LPM issues for law firms

The top LPM related issues which are most often surfaced as cause for concern within law firms are:

  1. Human Resource Management and deployment: to be fair, this is difficult to do. For it to be done properly it requires time, effort, skill, data (about current and future workloads) and, sometimes, software.
  2. Poor delegation of work by more senior people: delegation is not, or should not be, difficult to do. It is a long-standing problem in the legal service industry but, frankly, it should not be – lawyers need to get better at delegating work.
  3. Very inaccurate estimates: I accept that sometimes events happen during matters which renders initial estimates worthless – but I think this is rare. Many lawyers, especially litigators, would argue that it’s the norm.  With respect, I don’t think it is.  What is the norm unfortunately is that legal teams tend not to base current estimates on past data, nor do they follow standard processes for arriving at estimates.
  4. Poor quality management processes: In my experience, legal teams find it hard to explain what their quality standards are and how those standards are enforced. This can be a significant problem, especially as many lawyers are prone to over-engineering their work while clients are not willing to pay for ‘gold standard’ work, where ‘good enough’ will do.
  5. Poor understanding of client needs: at first sight this might be considered highly controversial, but honestly, it’s not.  To take one example, I have lost count of times in-house lawyers on my courses explain that the advice received from external law firms is more difficult to use than it need be, most often because the client (i.e. the in-house lawyer) wants advice which is short and snappy (say no longer than one A4 page) , but the advice received is much longer and more detailed than it need be.
  6. Unstructured and inconsistent communications: it seems to me that many legal teams give clients matter updates when the team believes the client needs one. This means the frequency and regularity of the updates can vary.  While this can work, it is not as effective as committing to a schedule of status updates and keeping to the schedule throughout the matter lifecycle.
  7. Post matter reviews: it seems relatively few legal teams will hold post-project reviews to note what they did well and not so well operationally, so they can learn from this in future. To overcome this, I usually recommend holding end of phase reviews, which have the twin benefits of taking up less time and enabling lessons to be learned during the lifecycle of the current matter rather than the next one.

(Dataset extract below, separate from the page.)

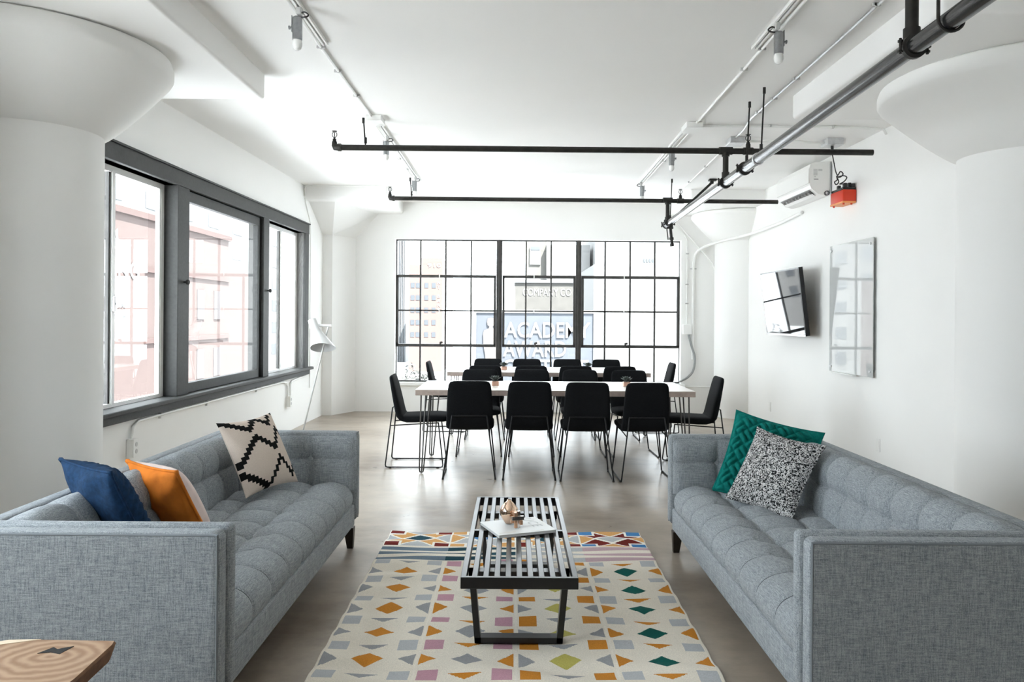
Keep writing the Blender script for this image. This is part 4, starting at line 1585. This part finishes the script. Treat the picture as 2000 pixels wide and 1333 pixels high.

Fortunately, the issues noted above can be fixed easily by applying basic project management principles and techniques consistently.

 

Consistency is key

Most, if not all, lawyers I train in legal project management apply some parts of project management to their day-to-day work.

What they tend not to do is apply proven project management techniques consciously and consistently.  This is a pity because consistency of application generates the best outcomes.

Individual practitioners get better at applying LPM principles more consistently ensuring the lessons learned during training are applied in practice.  (One reason I run free monthly meetups for all my alumni is to encourage the adoption of LPM in practice).

Experience shows that law firms develop their legal project management maturity, and therefore LPM capability, when they employ people as legal project managers to work alongside their legal teams to enhance the baseline legal project management skills of the lawyers in those teams.